Although we are only currently in October, investors are now starting to look ahead to 2023, as it’s likely to set the scene for subsequent years.
2022 has been all about the Russia/Ukraine war, energy costs, inflation, and interest rate increases. This year, the US Federal Reserve has increased interest rates from near zero to 3%–3.25% — the highest levels since 2008 — in an effort to bring down inflation. And we are likely to see more rate hikes before the end of the year. At present, analysts expect the Fed to increase rates by another 100–125 basis points in 2022.
So, what will we see next year? Will the aggressive rate hikes from the world’s central banks lead to a recession? Or is the global economy strong enough to get by in a world of higher rates? The truth is, no one really knows at this stage. Right now, there’s a great deal of economic uncertainty. Having said that, the inverted yield curve in the US suggests that many people believe a recession is likely in the near future.

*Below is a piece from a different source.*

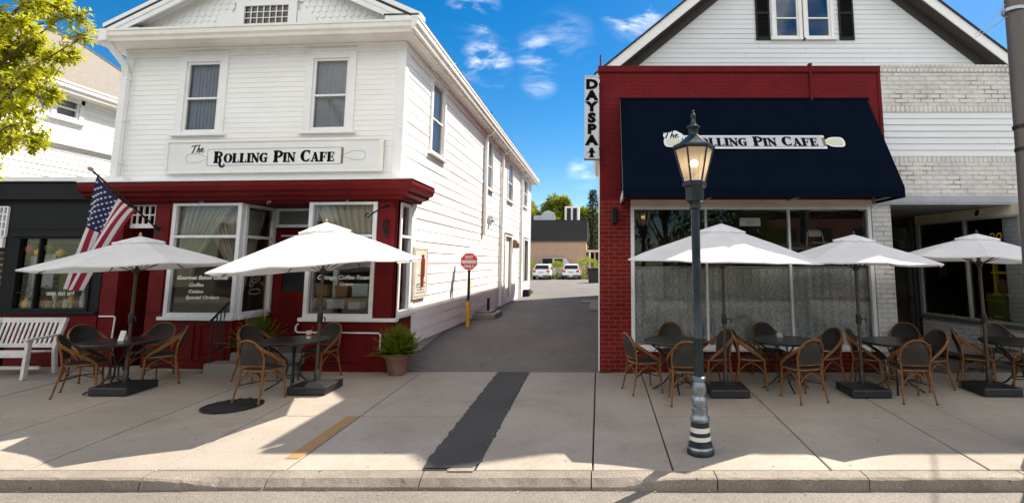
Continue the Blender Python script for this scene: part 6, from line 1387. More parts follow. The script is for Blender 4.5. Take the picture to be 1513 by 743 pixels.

The fourth quarter of 2022 will start with US corporate earnings. This may give us some indication of what to expect going forward. If earnings are lower than expected, due to inflation or a weakening consumer, for example, we may see more stock market volatility in the short term. However, if earnings are robust, stocks should hold up.
In the current environment, government bonds are actually an alternative to equities. However, equities may have already priced in a lot of bad news. Therefore, going forward, we could potentially see surprises to the upside. As always, investors should consider both risk and reward when assessing opportunities, and ensure that their portfolios are well- diversified to manage risk
I wish you all the best for the quarter ahead.